Tomorrow I begin the long journey home from this remote campsite. Paddle across Disappointment Lake, find the portage to Parent. Plan to find the hiking trail and do a hike. The nice thing is you can leave all your gear on shore. No one is going to steal anything up here. Then portage into Snowbank and paddle back to Entry Point 27 for my 4 pm pick up. Then a half hour ride back to my car. Then the 4 hour drive home from Ely. Looking forward to my own bed (and bathroom!).

 



Day 3 of 3


Thursday, September 08, 2022 Camp taken down by 9:15. Hot chocolate and M&Ms for breakfast. Now just have to wait for the wind to die down. It kicked up at 11:30 last night and blew all night. I preferred that to Tuesday night’s complete calm and silence when I could hear every creature moving around outside my tent.

Wind did not die down and clouds formed overhead so I decided to hit the lake at 11:30. Wind picked up and it was hard to keep the bow headed into the waves. Got some relief from an island but it was hard paddling all the way across Disappointment north to south.

The Wenonah solo canoe was awesome. Really light for portaging and easy to paddle with the kayak paddle I brought.

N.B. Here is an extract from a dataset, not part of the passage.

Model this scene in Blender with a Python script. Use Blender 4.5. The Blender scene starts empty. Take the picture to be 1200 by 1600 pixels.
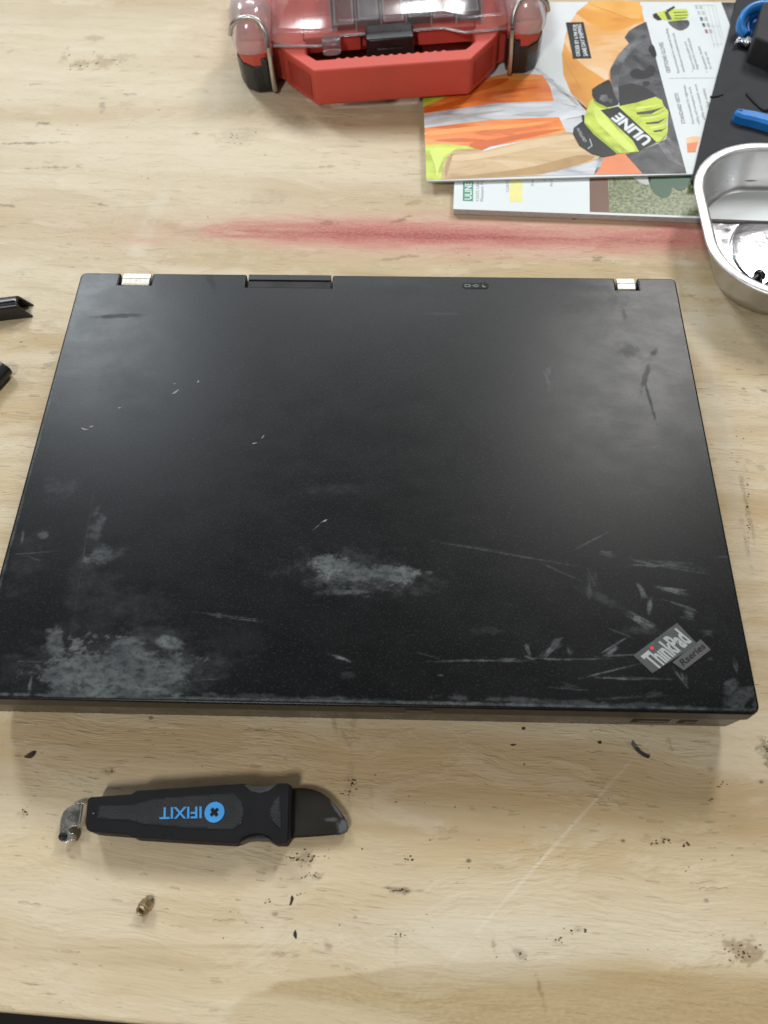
import bpy, bmesh, math, random
from mathutils import Vector, Matrix, noise as mnoise
random.seed(7)
S = bpy.context.scene
COL = S.collection

# ------------------------------------------------------------------ camera
FPX = 1313.55                      # focal length for a 1200 x 1600 frame
CAM = Vector((0.01629, -0.10050, 0.38213))
TILT, ROLL, YAW = 0.51043, -0.02141, 0.04265
MROT = (Matrix.Rotation(YAW, 3, 'Z') @ Matrix.Rotation(TILT, 3, 'X') @ Matrix.Rotation(ROLL, 3, 'Z'))
cd = bpy.data.cameras.new('camera')
cd.sensor_fit = 'VERTICAL'; cd.sensor_height = 24.0; cd.sensor_width = 18.0
cd.lens = FPX / 1600 * 24.0
cd.clip_start = 0.01; cd.clip_end = 50
cd.dof.use_dof = True; cd.dof.focus_distance = 0.43; cd.dof.aperture_fstop = 8.0
cam = bpy.data.objects.new('camera', cd); COL.objects.link(cam)
cam.matrix_world = Matrix.Translation(CAM) @ MROT.to_4x4()
S.camera = cam

# ------------------------------------------------------------------ light
w = bpy.data.worlds.new('World'); S.world = w; w.use_nodes = True
bgn = w.node_tree.nodes['Background']
bgn.inputs[0].default_value = (0.93, 0.97, 1.0, 1); bgn.inputs[1].default_value = 0.06

def area(name, loc, target, sx, sy, power, col):
    l = bpy.data.lights.new(name, 'AREA'); l.shape = 'RECTANGLE'; l.size = sx; l.size_y = sy
    l.energy = power; l.color = col
    o = bpy.data.objects.new(name, l); COL.objects.link(o); o.location = loc
    d = Vector(target) - Vector(loc)
    o.rotation_euler = d.to_track_quat('-Z', 'Y').to_euler()
    return o
area('ceiling_light_rear', (0.70, 1.42, 1.45), (0.1, 0.1, 0), 0.26, 0.55, 19, (1.0, 0.985, 0.965))
area('ceiling_light_rear_far', (-1.05, 1.75, 1.50), (-0.1, 0.2, 0), 0.34, 0.55, 28, (0.88, 0.95, 1.0))
area('added_sheen_light_rear', (-0.10, 2.3, 1.75), (0, 0.2, 0), 0.9, 0.3, 16, (0.92, 0.98, 1.0))  # unseen lamp added for sheen on the lid's rear centre
area('ceiling_light_front', (-0.45, -1.0, 1.50), (0, 0.1, 0), 0.14, 0.40, 17, (1.0, 0.97, 0.92))
area('added_fill_light_side', (1.5, -0.5, 1.4), (0.1, 0.2, 0), 0.9, 0.9, 4.5, (1.0, 0.97, 0.92))  # unseen soft panel added as fill from the right
area('added_fill_light_side_far', (-1.6, 0.3, 1.4), (0, 0.3, 0), 0.9, 0.9, 5, (1.0, 0.98, 0.95))  # unseen soft panel added as fill from the left

S.view_settings.view_transform = 'Standard'; S.view_settings.look = 'None'
S.view_settings.exposure = -0.2; S.view_settings.gamma = 1.0
S.view_settings.use_curve_mapping = False
S.render.engine = 'CYCLES'
S.cycles.use_denoising = True
S.cycles.max_bounces = 10; S.cycles.transparent_max_bounces = 24
S.cycles.caustics_reflective = False; S.cycles.caustics_refractive = False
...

A little tippy when there was no gear in it. More like a kayak.

It was calm in the south side of Disappointment. I checked out the campsite near the portage - very nice but you’d have traffic going by all day to and from the portage.

Took the 85 rod portage into Parent thinking it would easier paddling in the smaller lake and worth the extra portage. Was I wrong! Parent was bigger than I remembered and there was a huge wind right in my face. I waited 30 minutes to see if it would calm down and then set out. Toughest paddling yet. Two-foot waves. Paddled hard to move and harder to keep the bow into the waves. If I got sideways, I would have capsized for sure. Had to paddle straight into the waves across the lake and then tack back to the portage entrance. Half hour of hard paddling.

Took the portage into Snowbank and it was calm! Outfitter told me Snowbank has more hills surrounding it to break up the wind than Parent. Relatively easy paddle across Snowbank to the landing. Arrived at 3:25 for my 4:00 pickup.